Un militaire fidèle à l’ex-président ivoirien Laurent Gbagbo a avoué mercredi à Abidjan avoir tué un officier à la retraite lors du premier grand procès lié à la crise de 2010-2011, une affaire impliquant un ex-homme fort du régime Gbagbo.
Ancien chef de la Garde républicaine, le général Brunot Dogbo Blé, un autre officier et trois sous-officiers, en tenue civile, comparaissent depuis mardi pour enlèvement, séquestration, assassinat, ou complicité d’enlèvement et d’assassinat du colonel-major à la retraite Adama Dosso, tué en mars 2011. Deux autres inculpés sont en fuite.
Le sergent Jean Noël Lago Léo a mercredi demandé d’emblée « pardon » à la famille du défunt et a avoué avoir tué la victime en lui tirant dessus à la kalachnikov. L’exécution a eu lieu vers un village proche d’Abidjan, a-t-il raconté.
Le colonel-major avait été arrêté alors qu’il sortait du Golf Hôtel, à l’époque quartier général du président élu Alassane Ouattara – dont il était proche – dans son bras-de-fer avec le chef de l’Etat sortant Laurent Gbagbo, qui refusait de reconnaître sa défaite à la présidentielle de novembre 2010. La crise, conclue en avril 2011, a fait quelque 3.000 morts.
Le premier accusé entendu, le sergent Noël Toualy, a reconnu avoir arrêté le gradé à un barrage situé près du « Golf » et affirmé l’avoir conduit jusqu’à certains de ses supérieurs.
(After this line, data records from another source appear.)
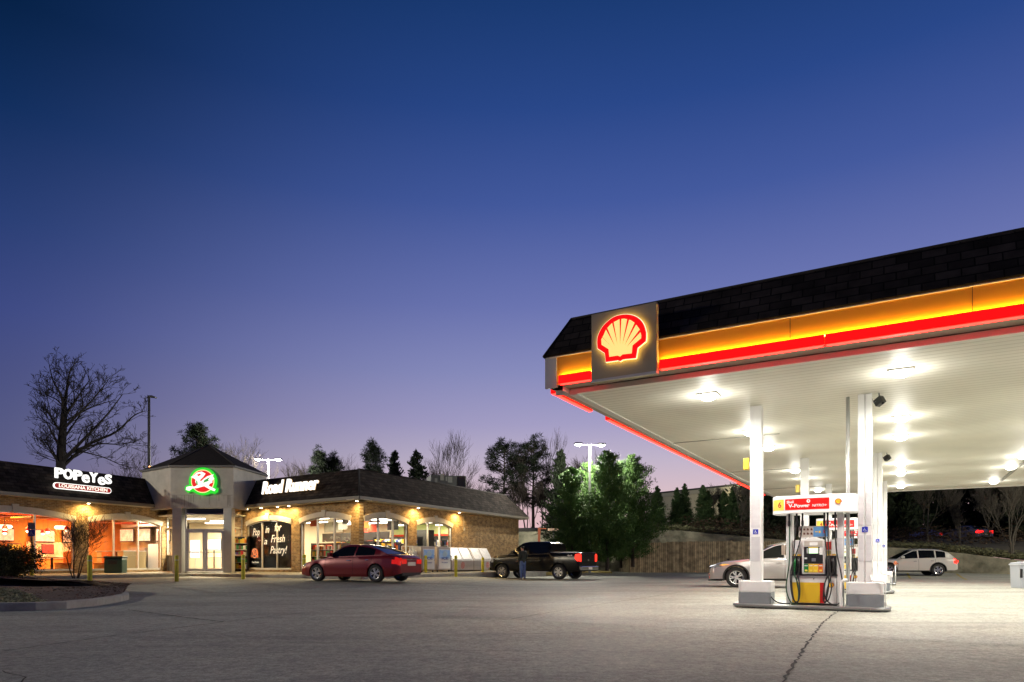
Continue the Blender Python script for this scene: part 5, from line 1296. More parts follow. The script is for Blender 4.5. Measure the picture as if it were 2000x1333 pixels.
for k, (x, y) in enumerate(((23-2.7, .95), (23-4.6, .95), (23-7.3, .95), (23-9.2, .95), (23-11.0, .95), (23-3.2, 3.3), (23-5.4, 3.3), (23-8.0, 3.3))):
    t_ = thing('booth_bench', f"orange restaurant booth bench, {['first','second','third','fourth','fifth','sixth','seventh','eighth'][k]} from the tower", 'bench', in_frame(WL0, uL, nL, x, y, SWZ+.01), rzL, 'booth benches in the restaurant')
    mb = MB(); mb.box(-.28, .28, -.55, .55, .38, .48); mb.build('seat', M_booth, parent=t_, bevel=.03)
    mb = MB(); mb.box(.20, .32, -.55, .55, .48, 1.05); mb.build('backrest', M_booth, parent=t_, bevel=.03)
    mb = MB(); mb.box(-.24, .28, -.5, .5, 0, .38); mb.build('base', M_wood, parent=t_)
    if k < 6:
        t_ = thing('cafe_table', f"small brown cafe table beside booth bench {['one','two','three','four','five','six'][k]} from the tower", 'table', in_frame(WL0, uL, nL, x-.75, y, SWZ+.01), rzL, 'tables in the restaurant')
        mb = MB(); mb.box(-.35, .35, -.45, .45, .71, .75); mb.build('table_top', M_table, parent=t_, bevel=.01)
        mb = MB(); mb.lathe([(.22, 0), (.22, .02), (.035, .05), (.035, .71)], n=12); mb.build('leg', M_dark, parent=t_)
boxthing('order_counter', 'order counter of brushed metal at the tower end of the restaurant', 'counter', WL0, uL, nL, 23.0, 2.6, [('body', mat('counter_olive', (.30, .24, .12), .5), [(-.9, .5, -.6, 1.6, 0, 1.1)]), ('top', M_steel, [(-.95, .55, -.65, 1.65, 1.1, 1.14)])])
for k, (x, y) in enumerate(((22.0, 6.0), (20.3, 6.0), (18.2, 6.0), (15.4, 6.0))):
    boxthing('menu_board', f"lit menu board on the restaurant back wall, {['first','second','third','fourth'][k]} from the tower", 'menu board', WL0, uL, nL, x, y, [('panel', mat('menu_lit', (.5, .5, .45), .4, var=.8, vscale=4, vcol=(.55, .12, .05), emit=(1, .62, .38), estr=.7), [(-.6, .6, 0, .04, 1.65, 2.25)]), ('bezel', M_dark, [(-.64, .64, .041, .08, 1.6, 2.3)])], group='menu boards in the restaurant')
for k, (y, z0_) in enumerate(((1.6, 1.75), (3.2, 1.75), (4.6, 1.75))):
    boxthing('menu_board', f"bright menu board on the kitchen wall by the tower, {['nearest the window','middle one','deepest'][k]}", 'menu board', WL0, uL, nL, 24.25-.03*k, y, [('panel', MATS['menu_lit'], [(-.55, .55, 0, .04, z0_, z0_+.7)]), ('bezel', M_dark, [(-.6, .6, .041, .08, z0_-.05, z0_+.75)])], rz=R(-90), group='menu boards in the restaurant')
boxthing('kitchen_equipment', 'bright steel kitchen equipment behind the order counter', 'kitchen equipment', WL0, uL, nL, 24.0, 2.6, [('fryer', M_steel, [(-1.6, -.2, 0, .5, 0, 1.35)]), ('oven', M_pumpw, [(.1, 1.3, 0, .5, 0, 1.55)]), ('hood', M_steel, [(-1.7, 1.4, -.3, .5, 2.55, 2.9)])], rz=R(-90))
area('kitchen_glow', in_frame(WL0, uL, nL, 23.4, 2.6, ICZ-.05), 1.4, .5, 160, (1, .88, .68), rot=(0, 0, rzL))
boxthing('wall_mural', 'white panel with red leaf drawing on the restaurant wall by the tower', 'mural', WL0, uL, nL, 20.9, 6.12, [('panel', mat('mural_white', (.75, .62, .50), .7, var=.8, vscale=1.6, vcol=(.6, .16, .07)), [(-1.4, 1.9, 0, .03, .7, 1.62)])])
boxthing('round_wall_sign', 'large red rounded wall decoration inside the left arched window', 'wall decoration', WL0, uL, nL, 16.8, 5.4, [('panel', M_redshade, [(-.7, .7, 0, .08, 1.1, 2.0), (-.45, .45, -.0, .08, 2.0, 2.2), (-.45, .45, 0, .08, .9, 1.1)])])
for k, x in enumerate((14.0, 15.6, 17.2, 18.9, 20.6, 22.4)):
    boxthing('wall_picture', f"framed picture on the orange restaurant wall, {['first','second','third','fourth','fifth','sixth'][k]} counted towards the tower", 'picture', WL0, uL, nL, x, 6.1, [('frame', M_black, [(-.34, .34, .0, .03, .95, 1.5)]), ('picture', [M_poster, M_redwall, GOODS[7], GOODS[3], M_redshade, M_poster][k], [(-.29, .29, -.015, -.001, 1.0, 1.45)])], group='pictures in the restaurant')
    boxthing('dropped_panel', f"dark red dropped ceiling panel in the restaurant, {['first','second','third','fourth','fifth','sixth'][k]} counted towards the tower", 'ceiling panel', WL0, uL, nL, x, 1.0, [('panel', M_redwall if k % 2 else M_booth, [(-.5, .5, 0, 1.6, 2.62, 2.68)])], group='dropped ceiling panels in the restaurant')
boxthing('hanging_band', 'red band hanging below the restaurant ceiling', 'ceiling panel', WL0, uL, nL, 18.0, 3.2, [('band', M_redwall, [(-8.0, 3.5, -.02, .02, 2.85, 3.05)])])
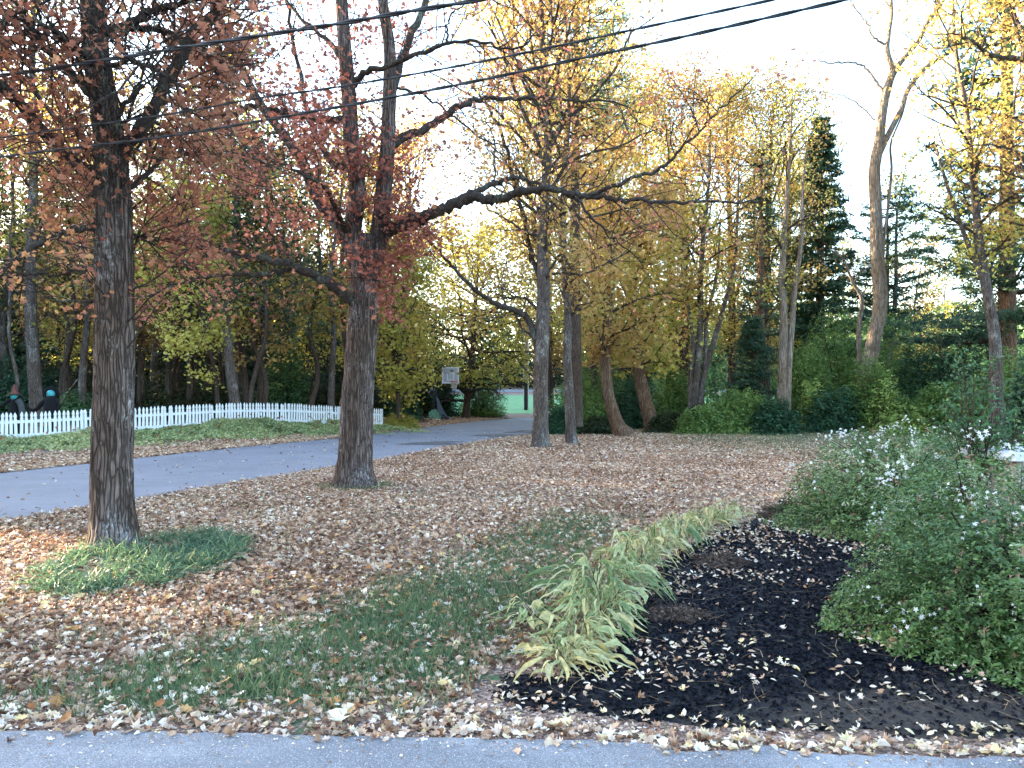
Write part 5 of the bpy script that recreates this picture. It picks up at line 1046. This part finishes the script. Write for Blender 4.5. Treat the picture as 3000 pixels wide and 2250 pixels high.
# ------------------------------------------------------------------ halloween figures
def lathe(prof, n=24, c=(0, 0, 0), sq=1.0, fold=0.0, nf=9, ph=0):
    V = []; Fc = []
    for (r, z) in prof:
        for j in range(n):
            a = 2*math.pi*j/n; q = r*(1+fold*math.sin(nf*a+ph)*(1 if r > .05 else 0)); V.append((c[0]+q*math.cos(a), c[1]+q*math.sin(a)*sq, c[2]+z))
    for i in range(len(prof)-1):
        for j in range(n): Fc.append((i*n+j, i*n+(j+1) % n, (i+1)*n+(j+1) % n, (i+1)*n+j))
    return V, Fc
def robe(root, shoulder, cloth='black_cloth', armsL=None, armsR=None, name='robe'):
    tb = Tubes(); prof = [(0, .02), (.12, .3), (.13, .6), (.15, .9), (.17, 1.15), (.2, 1.32), (.16, 1.42), (.07, 1.5)]
    P = np.array([[0, 0, z] for r, z in [(.3, .0), (.27, .3), (.24, .6), (.22, .9), (.21, 1.1), (.2, 1.25), (.15, 1.38), (.07, 1.47)]])
    def fold(P_, a): return .02*np.sin(a[None]*9+P_[:, 2:3]*3)*np.clip(1.3-P_[:, 2:3], 0, 1)
    tb.add(P, [.33, .28, .25, .22, .21, .2, .16, .06], 36, fold)
    for arm in (armsL, armsR):
        if arm: Q = catmull(arm, 6); tb.add(Q, np.interp(np.linspace(0, 1, len(Q)), [0, .3, .8, 1], [.075, .08, .06, .035]), 12)
    return tb.build(name, M[cloth], root)
Yw = 27.0
def wz(px, py): return Wp(px, py, Yw)
b2 = np.array([wz(150, 1)[0], Yw, 0]); b2[2] = Hf(*b2[:2]); b1 = np.array([wz(44, 1)[0], Yw+.1, 0]); b1[2] = Hf(*b1[:2])
lab = 'halloween figures in black robes behind the fence'
w2 = empty('halloween_figure', b2, label='black-robed figure with bright teal face and wide round black hat brim', cat='halloween figure', group=lab)
robe(w2, 1.4, armsL=[wz(140, 1170)-b2, wz(124, 1180)-b2, wz(112, 1194)-b2, wz(99, 1202)-b2, wz(82, 1197)-b2], armsR=[wz(158, 1174)-b2, wz(168, 1178)-b2, wz(171, 1195)-b2, wz(166, 1215)-b2])
hd = wz(149, 1156)-b2
V, Fc = lathe([(.002, -.16), (.06, -.15), (.115, -.08), (.135, 0), (.125, .08), (.08, .14), (.002, .165)], 20, hd); o = pym('head', V, Fc, M['teal'], w2, True)
V, Fc = lathe([(.002, -.05), (.045, -.03), (.05, .04), (.04, .1), (.002, .11)], 14, wz(149, 1170)-b2+np.array([0, -.10, -.03])); pym('beard', V, Fc, M['bone'], w2, True)
V, Fc = lathe([(.14, 0), (.265, .01), (.27, .03), (.14, .035), (.13, .12), (.09, .24), (.03, .36), (.005, .40)], 24, (0, 0, 0)); o = pym('hat', V, Fc, M['black_cloth'], w2, True); o.location = tuple(map(float, hd+np.array([0, .05, .03]))); o.rotation_euler = (rad(-68), 0, 0)
w1 = empty('halloween_figure', b1, label='black-robed figure with a green banded face and dull red hat, the leftmost behind the fence', cat='halloween figure', group=lab)
robe(w1, 1.4, armsL=[wz(36, 1170)-b1, wz(24, 1174)-b1, wz(10, 1186)-b1, wz(-12, 1192)-b1], armsR=[wz(50, 1174)-b1, wz(62, 1180)-b1, wz(72, 1192)-b1, wz(84, 1198)-b1])
hd = wz(42, 1163)-b1
V, Fc = lathe([(.002, -.14), (.08, -.1), (.12, -.03), (.13, .04), (.11, .09), (.002, .12)], 20, hd); pym('head', V, Fc, M['teal'], w1, True)
V, Fc = lathe([(.10, 0), (.24, .0), (.245, .02), (.12, .03), (.085, .14), (.05, .28), (.01, .36)], 20, hd+np.array([0, 0, .09])); pym('hat', V, Fc, M['red_cloth'], w1, True)
tb = Tubes(); tb.add(catmull([wz(58, 1172)-b1+[0, -.1, 0], wz(68, 1190)-b1+[0, -.1, 0], wz(72, 1222)-b1+[0, -.1, -.1]], 5), [.1]*11, 14); tb.build('shawl', M['grey_cloth'], w1)
tb = Tubes(); p0 = wz(176, 1180); tb.add(catmull([wz(168, 1195), p0, wz(200, 1145), wz(229, 1110)], 5)-p0, .014, 6)
o = tb.build('stick', M['bark_pale']); o.location = tuple(p0); tag(o, 'long thin pale stick held slanting by the teal-faced black-robed figure', 'stick')

# ------------------------------------------------------------------ basketball hoop
Yh = 51.0
def hz(px, py, dy=0): return Wp(px, py, Yh+dy)
bb = hz(1270, 1232); bb[2] = Hf(*bb[:2]); hoop = empty('basketball_hoop', bb, label='portable basketball hoop with clear white-framed backboard beside the road', cat='basketball hoop')
def loc(p): return np.array(p)-bb
tb = Tubes(); tb.add([loc(hz(1262, 1226, .1)), loc(hz(1290, 1085, .3))], .055, 10); tb.build('pole', M['steel_dark'], hoop)
tb = Tubes(); tb.add([loc(hz(1272, 1170, .1)), loc(hz(1292, 1085, .3))], .04, 8); tb.add([loc(hz(1276, 1150, .2)), loc(hz(1286, 1090, -.2))], .03, 8); tb.build('lift_arm', M['steel_dark'], hoop)
V, Fc = boxm((-.55, -.55, 0), (1.15, .55, .16)); V = [(x*(.82 if z > .1 else 1), y*(.8 if z > .1 else 1), z) for x, y, z in V]; pym('base', V, Fc, M['steel_dark'], hoop)
wd = [(1277, 1158), (1284, 1168), (1296, 1195), (1315, 1230), (1308, 1232), (1303, 1216), (1296, 1214), (1294, 1226), (1290, 1230), (1282, 1205)]
V = [tuple(loc(hz(*p, -.45))) for p in wd]+[tuple(loc(hz(*p, -.35))) for p in wd]; m_ = len(wd)
pym('brace_panel', V, [tuple(range(m_)), tuple(range(2*m_-1, m_-1, -1))]+[(i, i+m_, (i+1) % m_+m_, (i+1) % m_) for i in range(m_)], M['panel_grey'], hoop)
bc = loc(hz(1320, 1099.5)); hw = 25/F*Yh; hh = 24.3/F*Yh
def bx_(x0, x1, y0, y1, z0, z1): return boxm((bc[0]+x0, bc[1]+y0, bc[2]+z0), (bc[0]+x1, bc[1]+y1, bc[2]+z1))
board = pym('backboard', *bx_(-hw+.02, hw-.02, -.01, .01, -hh+.02, hh-.02), M['acrylic'], hoop)
def frame(name, x, z0, z1, tk, y, mat, parent):
    V = []; Fc = []
    for q in ((-x, x, z1-tk, z1), (-x, x, z0, z0+tk), (-x, -x+tk, z0+tk, z1-tk), (x-tk, x, z0+tk, z1-tk)):
        v, f = bx_(q[0], q[1], y-.012, y+.012, q[2], q[3]); b_ = len(V); V += v; Fc += [tuple(i+b_ for i in ff) for ff in f]
    return pym(name, V, Fc, mat, parent)
frame('border_frame', hw, -hh, hh, .095, -.02, M['white'], board); frame('target_square', .235, -hh*.62, hh*.27, .055, -.02, M['white'], board)
for s_ in (-1, 1): pym('support_bar', *bx_(s_*.19-.03, s_*.19+.03, .03, .09, hh*.27, hh*.9), M['steel_dark'], hoop)
tb = Tubes(); th = np.linspace(0, 2*math.pi, 25); rc = bc+np.array([.28, -.42, -hh*.8]); tb.add(np.stack([rc[0]+.23*np.cos(th), rc[1]+.23*np.sin(th), rc[2]+0*th], -1), .028, 8)
tb.add([bc+np.array([.1, -.02, -hh*.74]), rc+np.array([-.1, .19, 0])], .05, 6); tb.build('rim', M['orange_rim'], hoop)
tb = Tubes()
for k in range(12):
    a = k*math.pi/6
    for sg in (1, -1): tb.add(np.array([[rc[0]+(.22-.10*t)*math.cos(a+sg*t*.9), rc[1]+(.22-.10*t)*math.sin(a+sg*t*.9), rc[2]-.52*t] for t in np.linspace(0, 1, 6)]), .009, 4)
tb.build('net', M['net'], hoop)
# tarp bundle on the base
g = np.random.default_rng(4); V = []; Fc = []; c = loc(hz(1272, 1222, -.5))+bb
for i in range(8):
    for j in range(18):
        a = j*2*math.pi/18; ph = i/7*math.pi/2; q = .42*math.cos(ph)*(1+.14*g.normal()); V.append((q*math.cos(a), .6*q*math.sin(a), .55*math.sin(ph)*(1+.1*g.normal())))
for i in range(7):
    for j in range(18): Fc.append((i*18+j, i*18+(j+1) % 18, (i+1)*18+(j+1) % 18, (i+1)*18+j))
o = pym('tarp_bundle', V, Fc, M['green_tarp'], None, True); o.location = (float(c[0]), float(c[1]), .16); tag(o, 'crumpled green tarp bundle lying on the base of the basketball hoop', 'tarp')
o = pym('sandbag', *lathe([(.002, 0), (.3, .02), (.34, .07), (.22, .13), (.002, .15)], 18, (0, 0, 0), .5, .08), M['white'], None, True); q = loc(hz(1278, 1228, -1.0))+bb; o.location = (float(q[0]), float(q[1]), .02); tag(o, 'small white sandbag lying in front of the hoop base', 'sandbag')

# ------------------------------------------------------------------ utility pole
Yp = 70.0; pb = Wp(1541, 1211, Yp); pb[2] = Hf(*pb[:2]); up_ = empty('utility_pole', pb, label='wooden utility pole with a meter box and white conduit, standing on the far green lawn', cat='utility pole')
tb = Tubes(); tb.add([[0, 0, -.2], [0, 0, 2.6]], [.175, .17], 16); tb.build('pole_foot', M['pole_dark'], up_)
tb = Tubes(); tb.add([[0, 0, 2.6], [.05, 0, 9.5]], [.168, .13], 16); tb.build('pole', M['pole_wood'], up_)
tb = Tubes(); tb.add([[.19, -.1, .0], [.2, -.1, 8.5]], .045, 8); tb.build('conduit', M['metal_grey'], up_)
tb = Tubes(); tb.add([[-.19, -.08, 0.2], [-.19, -.08, 3.9]], .035, 8); tb.build('conduit', M['metal_grey'], up_)
pym('meter_box', *boxm((-.30, -.34, 2.15), (-.02, -.17, 2.75)), M['steel_dark'], up_)
pym('bracket', *boxm((-.42, -.30, 2.80), (.02, -.18, 2.92)), M['white'], up_)

# ------------------------------------------------------------------ stone pillar
px0, py0 = 4.60, 7.0; W_, D_, Hp = .95, .75, 1.06
sp = empty('stone_pillar', (px0, py0, 0), label='pale stone block pillar with a thick bluish slab cap at the far right', cat='pillar')
g = np.random.default_rng(12); V = []; Fc = []; A = []
def addb(lo, hi, bev=.012):
    x0, y0, z0 = lo; x1, y1, z1 = hi; b_ = len(V); j = lambda: g.normal()*.006
    for z in (z0, z1):
        for x, y in ((x0+bev, y0), (x1-bev, y0), (x1, y0+bev), (x1, y1-bev), (x1-bev, y1), (x0+bev, y1), (x0, y1-bev), (x0, y0+bev)): V.append((x+j(), y+j(), z+j()))
    V_in = len(V)
    Fc.append([b_+i for i in (7, 6, 5, 4, 3, 2, 1, 0)]); Fc.append([b_+8+i for i in range(8)])
    for i in range(8): Fc.append([b_+i, b_+(i+1) % 8, b_+8+(i+1) % 8, b_+8+i])
    A.extend([g.random()]*16)
z = 0.0
while z < Hp-.02:
    h_ = min(g.uniform(.09, .17), Hp-z); 
    if Hp-z-h_ < .06: h_ = Hp-z
    x = 0
    while x < W_-.01:
        w__ = g.uniform(.16, .34); w__ = W_-x if W_-x-w__ < .1 else w__
        addb((x+.006, g.uniform(-.01, .012), z+.006), (x+w__-.006, .16, z+h_-.006)); x += w__
    y = .165
    while y < D_-.01:
        w__ = g.uniform(.16, .34); w__ = D_-y if D_-y-w__ < .1 else w__
        addb((g.uniform(-.01, .012), y+.006, z+.006), (.16, y+w__-.006, z+h_-.006)); y += w__
    z += h_
me = bpy.data.meshes.new('stones'); me.from_pydata([tuple(map(float, v)) for v in V], [], Fc); me.attributes.new('r', 'FLOAT', 'POINT').data.foreach_set('value', np.array(A, np.float32)); me.materials.append(M['stone']); me.update()
o = bpy.data.objects.new('stones', me); COL.objects.link(o); o.parent = sp
pym('core', *boxm((.02, .02, 0), (W_, D_, Hp-.003)), M['mortar'], sp)
# slab cap with rough edge
th = []; 
for (xa, ya, xb, yb) in ((-.06, -.06, W_+.06, -.06), (W_+.06, -.06, W_+.06, D_+.06), (W_+.06, D_+.06, -.06, D_+.06), (-.06, D_+.06, -.06, -.06)):
    for q in range(9): t = q/9; th.append((xa+(xb-xa)*t+g.normal()*.008, ya+(yb-ya)*t+g.normal()*.008))
m_ = len(th); V = [(x, y, Hp) for x, y in th]+[(x+g.normal()*.004, y+g.normal()*.004, Hp+.035) for x, y in th]+[(x*.985+.007, y*.985+.007, Hp+.075) for x, y in th]
Fc = [tuple(range(m_-1, -1, -1)), tuple(range(2*m_, 3*m_))]+[(k*m_+i, k*m_+(i+1) % m_, (k+1)*m_+(i+1) % m_, (k+1)*m_+i) for k in range(2) for i in range(m_)]
pym('cap', V, Fc, M['cap'], sp)

# ------------------------------------------------------------------ overhead cables
def cable(pts, r, label, strands=1, tw=.5):
    P = catmull([Wp(*p) for p in pts], 24); c0 = P[0].copy(); tb = Tubes()
    L = np.concatenate([[0], np.cumsum(np.linalg.norm(np.diff(P, axis=0), axis=1))]); n = int(L[-1]/.03); s_ = np.linspace(0, L[-1], n)
    Q = np.stack([np.interp(s_, L, P[:, i]) for i in range(3)], -1)-c0
    if strands == 1: tb.add(Q[::4], r, 7)
    else:
        for k in range(strands):
            a = s_/tw*2*math.pi+k*2*math.pi/strands; tb.add(Q+np.stack([0*a, np.cos(a)*r*.5, np.sin(a)*r*.5], -1), r*.7, 6)
    o = tb.build('overhead_cable', M['black_cable']); o.location = tuple(map(float, c0)); tag(o, label, 'cable', 'overhead cables crossing the garden'); return o
cable([(-700, 300, 8.6), (0, 221, 7.4), (271, 181, 7.0), (588, 131, 6.6), (1000, 68, 6.1), (1181, 36, 5.9), (1398, 0, 5.7), (1900, -100, 5.2)], .0155, 'thickest twisted black overhead cable, the highest of the three', 2, .7)
cable([(-700, 490, 8.8), (0, 403, 7.6), (497, 334, 7.0), (746, 289, 6.7), (1000, 253, 6.4), (1407, 181, 5.9), (2000, 56, 5.3), (2400, -30, 4.9)], .0085, 'thin black overhead cable running between the other two', 2, .5)
cable([(-700, 560, 8.7), (0, 460, 7.5), (497, 398, 6.9), (1000, 312, 6.3), (1362, 244, 5.9), (1678, 176, 5.6), (2000, 108, 5.3), (2475, 0, 4.9), (2800, -75, 4.6)], .011, 'lowest black overhead cable, ending at the top edge near the bare tree', 2, .5)
print('faces', sum(len(o.data.polygons) for o in bpy.data.objects if o.type == 'MESH'), 'objs', len(bpy.data.objects))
L’audience, au palais de justice du Plateau (centre) placé sous bonne garde, avait commencé par le rejet par le tribunal des exceptions en annulation introduites à l’ouverture du procès par la défense, qui reproche au procureur militaire d’avoir endossé une instruction menée par un magistrat civil.
Interrompu en fin de journée, le procès doit reprendre jeudi.
Au total, selon le parquet militaire, une quarantaine de militaires pro-Gbagbo doivent être jugés dans une série de procès, notamment pour meurtres.
Le général Dogbo Blé est inculpé de génocide et d’autres crimes commis durant la crise post-électorale.
Ex-chefs rebelles consacrés
Il est aussi, avec deux autres officiers, inculpé de complicité d’assassinat du général Robert Gueï, ex-chef de la junte tué le 19 septembre 2002, jour d’un coup d’Etat raté contre M. Gbagbo qui a été suivi de la prise du nord du pays par une rébellion.
L’ex-chef de la sécurité rapprochée de l’ancienne Première dame Simone Gbagbo, le commandant Anselme Séka Yapo, dit « Séka Séka », a été inculpé de l’assassinat du général Gueï.
Ce premier grand procès survient dans un climat de tension inédit depuis la fin de la crise, après une vague d’attaques meurtrières contre l’armée depuis août. Imputées par le pouvoir à des partisans de l’ex-président, ce que le camp Gbagbo récuse, elles ont été suivies d’arrestations de figures de l’opposition.
Le porte-parole en exil de l’ex-président, Justin Koné Katinan, a été arrêté au Ghana, où il est visé par une procédure d’extradition.
Le régime Ouattara est régulièrement accusé ou soupçonné de pratiquer une « justice des vainqueurs »: aucune figure de son camp n’a été pour l’instant inquiétée pour des crimes commis durant la crise.
A l’inverse, les principales figures de l’ex-rébellion qui ont contribué à sa victoire militaire sont devenues des cadres de l’armée. Nouvelle consécration: trois ex-chefs rebelles viennent d’être nommés préfets dans des régions sensibles.
Soupçonné par la Cour pénale internationale (CPI) d’être « coauteur indirect » de crimes contre l’humanité, Laurent Gbagbo, arrêté le 11 avril 2011 à Abidjan, est détenu depuis fin 2011 à La Haye.
Une vingtaine de personnalités de l’ancien régime, dont Mme Gbagbo, et des dizaines d’autres personnes de leur bord sont détenues en Côte d’Ivoire.